1. Meningkatkan sarana dan prasarana pendukung agar aksesibilitas ekonomi menjadi baik antara lain pembangunan jalan dan jembatan serta peningkatan dan rehabilitasi jalan kabupaten termasuk peningkatan dan pembangunan jalan desa, demikian pula dengan pembangunan jalan arteri yang dapat menghubungkan antar desa, kecamatan dan kabupaten termasuk menuju ke arah jalan lingkar sebagai jalan alternatif untuk menghindari kemacetan lalu lintas. Meningkatkan aksesibilitas sentra-sentra pertumbuhan ekonomi melalui pembinaan usaha kecil seperti pembinaan teknologi tepat guna, dan akses permodalan, dan membina kegiatan industri pertanian ( ago-industri) seperti pengembangan mini plant, mengembangkan prasarana industri.

2. Normalisasi sungai dan saluran drainase dalam upaya mengatasi resiko banjir dan mendorong pembangunan irigasi seluas lebih kurang 4000 ha di kecamatan Tebing-Tinggi-Bandar Khalipah (DAS Padang). Rehabilitasi dan peningkatan prasarana dan semua irigasi dalam rangka mempertahankan swasembada pangan dan sarana irigasi dalam rangka mempertahankan swasembada pangan umumnya produksi beras.

3. Mengembangkan pembangunan pertanian dengan mengoptimalkan lahan pertaniaan melaui intensifikasi dan diversifikasi, dan pemanfaatan teknologi tepat guna serta pemanfaatan lumbung desa modern. Meningkatkan peran serta elemen pertanian dan peternakan untuk peningkatan produktivitas dalam rangka peningkatan pendapatan dan kesejahtraan petani.

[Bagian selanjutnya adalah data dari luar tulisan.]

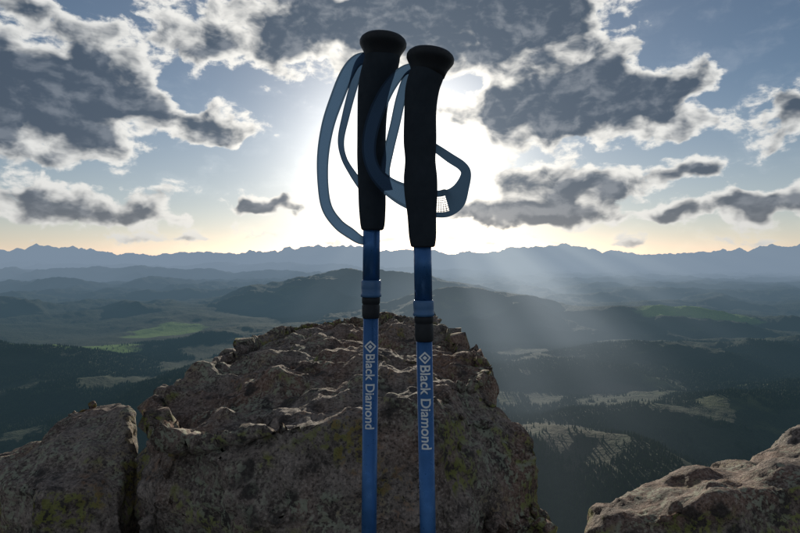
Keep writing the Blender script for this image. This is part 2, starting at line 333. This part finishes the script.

4. Mengembangkan potensi perikanan dan kelautan melalui pemberdayaan nelayan tradisional dengan memberikan fasiltas alat tangkap seperti gill net, dan alat tangkap modern lainnya, dan peningkatan operasi pengawasan serta penerbitan penangkapan ikan, termasuk pembangunan balai benih ikan.

5. Membina sumber daya manusia (SDM) melalui pendidikan dasar, pendidikan lanjutan dan pendidikan sekolah, peningkatan kualitas guru, peningkatan sarana seperti laboratorium, gedung sekolah, dan lainnya serta peningkatan kegiatan belajar mengajar dengan kurikulum berbasis kompetensi.

6. Menyediakan pusat informasi data dan potensi investasi, pengembangan sistem informasi, perbaikan iklim usaha dan fasilitas pendukung lainnya melalui kerjasama dengan pihak swasta.